Problem to solve
Data follows below. Repeat exactly the lines between the line holding "What Blender Python" and the line holding "S.camera = cam", inclusive, and nothing more; drop pictures.
========================================
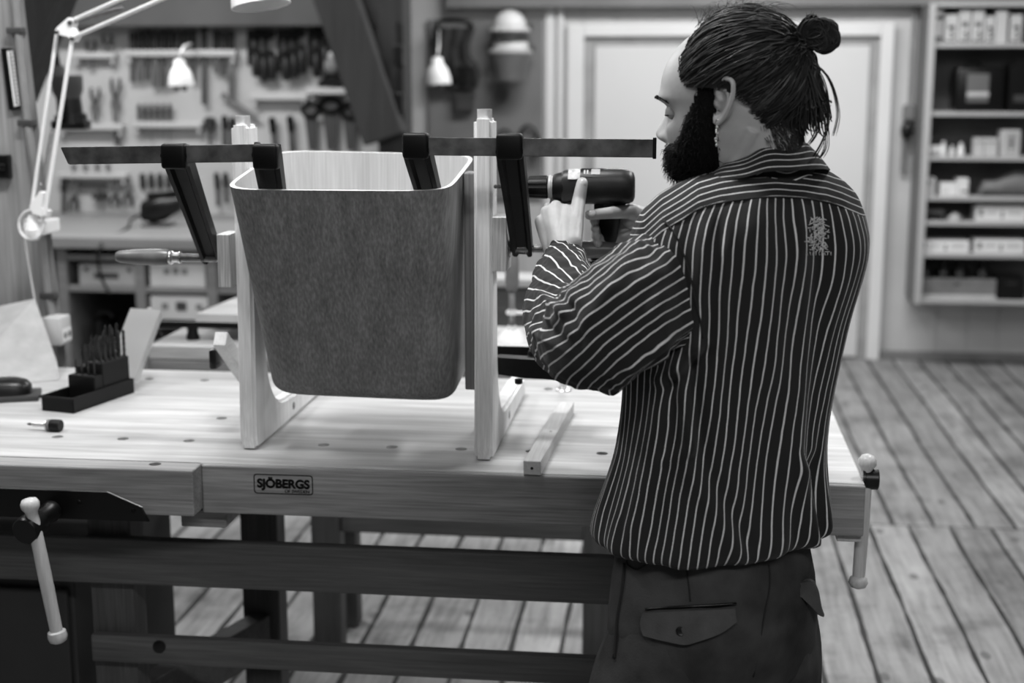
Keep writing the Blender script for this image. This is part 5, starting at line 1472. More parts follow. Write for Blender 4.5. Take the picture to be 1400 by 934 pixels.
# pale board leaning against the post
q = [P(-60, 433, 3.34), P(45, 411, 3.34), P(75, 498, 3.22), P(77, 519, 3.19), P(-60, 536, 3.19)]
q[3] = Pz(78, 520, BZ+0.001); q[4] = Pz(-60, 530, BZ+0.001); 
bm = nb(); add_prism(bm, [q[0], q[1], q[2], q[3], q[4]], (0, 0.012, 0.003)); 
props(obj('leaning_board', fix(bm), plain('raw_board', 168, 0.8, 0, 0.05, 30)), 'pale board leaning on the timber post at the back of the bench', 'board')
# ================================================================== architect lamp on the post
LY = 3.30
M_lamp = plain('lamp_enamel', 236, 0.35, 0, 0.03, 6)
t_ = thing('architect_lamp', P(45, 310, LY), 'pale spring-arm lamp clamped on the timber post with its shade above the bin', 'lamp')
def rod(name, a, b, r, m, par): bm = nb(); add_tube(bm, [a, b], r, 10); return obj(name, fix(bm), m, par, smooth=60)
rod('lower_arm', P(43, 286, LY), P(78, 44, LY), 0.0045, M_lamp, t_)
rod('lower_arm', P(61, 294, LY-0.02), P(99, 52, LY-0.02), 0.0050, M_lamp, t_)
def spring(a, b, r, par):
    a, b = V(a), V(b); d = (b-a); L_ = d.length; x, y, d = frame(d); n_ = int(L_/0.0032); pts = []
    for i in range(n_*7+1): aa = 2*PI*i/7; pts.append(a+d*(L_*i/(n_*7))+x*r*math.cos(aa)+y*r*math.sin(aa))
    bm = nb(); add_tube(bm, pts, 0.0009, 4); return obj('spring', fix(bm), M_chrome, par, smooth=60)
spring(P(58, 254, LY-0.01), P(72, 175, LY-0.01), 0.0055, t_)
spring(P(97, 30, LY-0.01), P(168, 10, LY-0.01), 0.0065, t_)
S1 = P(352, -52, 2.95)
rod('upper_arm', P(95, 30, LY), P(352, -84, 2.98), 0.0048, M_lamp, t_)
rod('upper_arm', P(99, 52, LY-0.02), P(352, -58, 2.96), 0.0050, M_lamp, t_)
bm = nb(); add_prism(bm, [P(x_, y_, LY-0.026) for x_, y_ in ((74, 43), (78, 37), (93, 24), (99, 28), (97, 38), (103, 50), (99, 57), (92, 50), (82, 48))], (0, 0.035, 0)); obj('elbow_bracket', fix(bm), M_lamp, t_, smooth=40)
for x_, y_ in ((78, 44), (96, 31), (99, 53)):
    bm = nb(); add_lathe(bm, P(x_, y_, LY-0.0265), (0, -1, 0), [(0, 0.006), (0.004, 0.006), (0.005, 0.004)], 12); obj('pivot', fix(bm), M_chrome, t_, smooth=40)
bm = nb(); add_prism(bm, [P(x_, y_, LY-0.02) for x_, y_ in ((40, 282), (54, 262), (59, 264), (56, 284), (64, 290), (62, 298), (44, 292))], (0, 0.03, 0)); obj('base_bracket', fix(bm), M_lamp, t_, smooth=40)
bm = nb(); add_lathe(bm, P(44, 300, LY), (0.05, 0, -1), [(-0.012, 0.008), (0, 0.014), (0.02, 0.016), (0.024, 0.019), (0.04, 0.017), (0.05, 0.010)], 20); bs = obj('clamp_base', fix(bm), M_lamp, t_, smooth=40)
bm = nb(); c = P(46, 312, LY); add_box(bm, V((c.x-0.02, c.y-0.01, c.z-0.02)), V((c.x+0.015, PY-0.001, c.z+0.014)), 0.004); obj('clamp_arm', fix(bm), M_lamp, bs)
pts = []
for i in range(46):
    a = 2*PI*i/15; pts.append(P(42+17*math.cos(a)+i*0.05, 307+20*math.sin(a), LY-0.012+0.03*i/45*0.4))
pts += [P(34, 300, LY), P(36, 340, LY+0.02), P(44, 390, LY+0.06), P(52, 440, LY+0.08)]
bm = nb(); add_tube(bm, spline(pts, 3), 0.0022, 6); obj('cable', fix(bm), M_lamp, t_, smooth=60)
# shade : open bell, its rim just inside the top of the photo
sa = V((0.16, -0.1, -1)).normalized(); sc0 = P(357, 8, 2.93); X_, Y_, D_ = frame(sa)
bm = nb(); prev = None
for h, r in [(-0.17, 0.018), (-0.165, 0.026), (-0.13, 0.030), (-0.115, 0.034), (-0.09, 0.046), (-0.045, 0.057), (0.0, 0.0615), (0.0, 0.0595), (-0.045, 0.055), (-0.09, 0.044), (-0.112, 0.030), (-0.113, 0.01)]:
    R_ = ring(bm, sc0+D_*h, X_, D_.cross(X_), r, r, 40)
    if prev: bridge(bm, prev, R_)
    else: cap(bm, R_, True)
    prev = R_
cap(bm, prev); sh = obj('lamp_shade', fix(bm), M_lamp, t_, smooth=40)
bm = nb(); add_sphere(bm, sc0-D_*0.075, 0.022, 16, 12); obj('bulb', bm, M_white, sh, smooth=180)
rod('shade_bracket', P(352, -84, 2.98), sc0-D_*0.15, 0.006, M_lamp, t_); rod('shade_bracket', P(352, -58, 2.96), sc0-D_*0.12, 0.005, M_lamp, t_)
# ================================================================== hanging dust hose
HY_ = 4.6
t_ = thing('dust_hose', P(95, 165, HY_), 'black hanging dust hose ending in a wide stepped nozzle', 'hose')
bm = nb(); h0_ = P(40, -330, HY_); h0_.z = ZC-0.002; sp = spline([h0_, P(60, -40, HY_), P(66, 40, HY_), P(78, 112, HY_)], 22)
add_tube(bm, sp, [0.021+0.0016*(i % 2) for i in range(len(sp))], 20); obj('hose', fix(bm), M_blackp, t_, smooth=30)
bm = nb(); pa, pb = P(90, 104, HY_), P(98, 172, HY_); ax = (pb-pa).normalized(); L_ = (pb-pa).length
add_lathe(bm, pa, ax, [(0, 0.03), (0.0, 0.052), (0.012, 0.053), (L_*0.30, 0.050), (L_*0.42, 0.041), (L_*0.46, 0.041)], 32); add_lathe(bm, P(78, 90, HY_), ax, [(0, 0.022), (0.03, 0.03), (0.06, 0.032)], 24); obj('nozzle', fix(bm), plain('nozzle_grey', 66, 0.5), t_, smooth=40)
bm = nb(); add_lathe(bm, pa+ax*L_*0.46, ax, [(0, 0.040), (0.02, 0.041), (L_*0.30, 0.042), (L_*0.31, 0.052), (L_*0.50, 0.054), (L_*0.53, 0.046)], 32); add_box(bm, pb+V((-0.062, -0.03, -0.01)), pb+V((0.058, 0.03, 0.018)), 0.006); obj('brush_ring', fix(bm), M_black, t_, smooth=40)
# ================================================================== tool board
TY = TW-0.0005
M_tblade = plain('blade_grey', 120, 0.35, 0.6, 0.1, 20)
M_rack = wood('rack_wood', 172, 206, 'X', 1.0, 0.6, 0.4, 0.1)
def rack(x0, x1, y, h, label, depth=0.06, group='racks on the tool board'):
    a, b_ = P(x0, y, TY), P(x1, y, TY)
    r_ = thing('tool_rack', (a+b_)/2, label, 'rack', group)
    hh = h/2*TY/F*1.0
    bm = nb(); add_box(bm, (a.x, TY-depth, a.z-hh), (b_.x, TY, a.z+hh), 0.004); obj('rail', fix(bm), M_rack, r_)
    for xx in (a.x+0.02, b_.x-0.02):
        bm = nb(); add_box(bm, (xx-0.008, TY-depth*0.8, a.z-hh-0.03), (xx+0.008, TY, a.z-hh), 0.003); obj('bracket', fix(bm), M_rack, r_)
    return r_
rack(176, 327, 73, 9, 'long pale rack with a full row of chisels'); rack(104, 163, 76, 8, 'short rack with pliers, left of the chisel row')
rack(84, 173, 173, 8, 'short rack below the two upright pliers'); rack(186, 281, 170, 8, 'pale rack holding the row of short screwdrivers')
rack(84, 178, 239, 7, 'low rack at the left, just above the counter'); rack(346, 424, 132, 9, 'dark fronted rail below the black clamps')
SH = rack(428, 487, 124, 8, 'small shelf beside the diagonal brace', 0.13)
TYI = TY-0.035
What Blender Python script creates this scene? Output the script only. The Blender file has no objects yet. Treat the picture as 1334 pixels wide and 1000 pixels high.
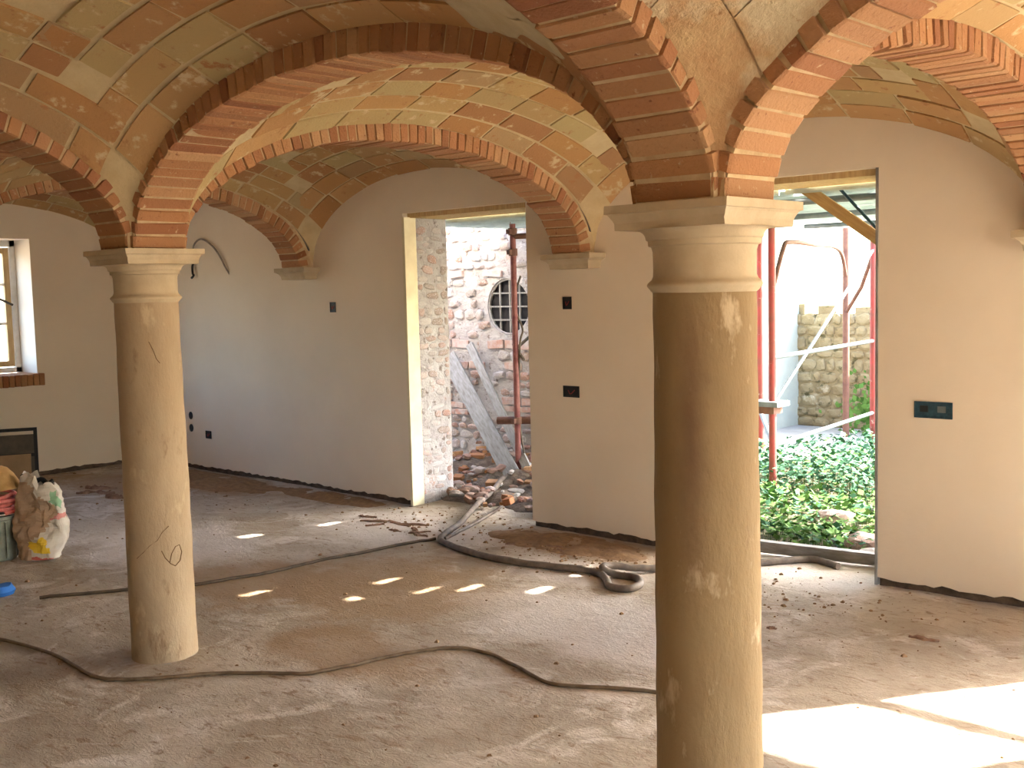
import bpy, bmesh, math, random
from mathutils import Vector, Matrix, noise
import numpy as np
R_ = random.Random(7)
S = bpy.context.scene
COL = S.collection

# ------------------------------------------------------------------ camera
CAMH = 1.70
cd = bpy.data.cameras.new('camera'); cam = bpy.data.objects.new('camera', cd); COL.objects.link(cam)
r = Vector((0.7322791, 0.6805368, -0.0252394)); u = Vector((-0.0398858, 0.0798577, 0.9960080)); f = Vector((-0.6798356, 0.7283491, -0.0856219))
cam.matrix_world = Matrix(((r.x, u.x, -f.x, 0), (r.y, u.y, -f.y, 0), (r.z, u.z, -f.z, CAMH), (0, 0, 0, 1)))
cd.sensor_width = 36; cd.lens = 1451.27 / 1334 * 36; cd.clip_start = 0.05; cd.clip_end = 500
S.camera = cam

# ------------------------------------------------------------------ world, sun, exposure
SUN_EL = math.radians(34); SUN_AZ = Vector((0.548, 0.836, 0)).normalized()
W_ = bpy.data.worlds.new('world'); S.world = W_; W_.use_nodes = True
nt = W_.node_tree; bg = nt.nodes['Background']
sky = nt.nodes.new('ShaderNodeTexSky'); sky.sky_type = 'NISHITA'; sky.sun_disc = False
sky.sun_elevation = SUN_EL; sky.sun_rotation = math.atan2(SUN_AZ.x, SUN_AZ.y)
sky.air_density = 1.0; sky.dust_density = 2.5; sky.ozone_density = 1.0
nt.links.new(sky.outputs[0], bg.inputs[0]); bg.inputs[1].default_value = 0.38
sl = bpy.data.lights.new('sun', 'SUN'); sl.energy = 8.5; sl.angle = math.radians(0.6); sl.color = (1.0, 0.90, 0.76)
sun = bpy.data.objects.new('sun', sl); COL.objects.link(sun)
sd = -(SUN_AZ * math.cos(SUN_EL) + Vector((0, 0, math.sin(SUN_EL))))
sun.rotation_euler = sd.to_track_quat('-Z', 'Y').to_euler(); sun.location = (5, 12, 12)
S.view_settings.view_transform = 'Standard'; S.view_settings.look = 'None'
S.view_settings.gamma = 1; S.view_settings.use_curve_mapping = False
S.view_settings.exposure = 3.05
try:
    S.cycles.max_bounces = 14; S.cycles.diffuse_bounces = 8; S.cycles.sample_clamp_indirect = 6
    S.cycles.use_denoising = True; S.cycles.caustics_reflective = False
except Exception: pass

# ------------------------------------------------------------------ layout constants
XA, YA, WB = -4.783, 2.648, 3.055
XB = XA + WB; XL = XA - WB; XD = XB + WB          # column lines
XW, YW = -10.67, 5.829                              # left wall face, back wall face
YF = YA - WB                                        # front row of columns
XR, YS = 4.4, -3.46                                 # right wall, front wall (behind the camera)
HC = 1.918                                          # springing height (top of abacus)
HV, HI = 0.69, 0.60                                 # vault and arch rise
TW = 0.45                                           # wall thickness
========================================
Answer to the problem
What Blender Python script creates this scene? Output the script only. The Blender file has no objects yet. Treat the picture as 1334 pixels wide and 1000 pixels high.
import bpy, bmesh, math, random
from mathutils import Vector, Matrix, noise
import numpy as np
R_ = random.Random(7)
S = bpy.context.scene
COL = S.collection

# ------------------------------------------------------------------ camera
CAMH = 1.70
cd = bpy.data.cameras.new('camera'); cam = bpy.data.objects.new('camera', cd); COL.objects.link(cam)
r = Vector((0.7322791, 0.6805368, -0.0252394)); u = Vector((-0.0398858, 0.0798577, 0.9960080)); f = Vector((-0.6798356, 0.7283491, -0.0856219))
cam.matrix_world = Matrix(((r.x, u.x, -f.x, 0), (r.y, u.y, -f.y, 0), (r.z, u.z, -f.z, CAMH), (0, 0, 0, 1)))
cd.sensor_width = 36; cd.lens = 1451.27 / 1334 * 36; cd.clip_start = 0.05; cd.clip_end = 500
S.camera = cam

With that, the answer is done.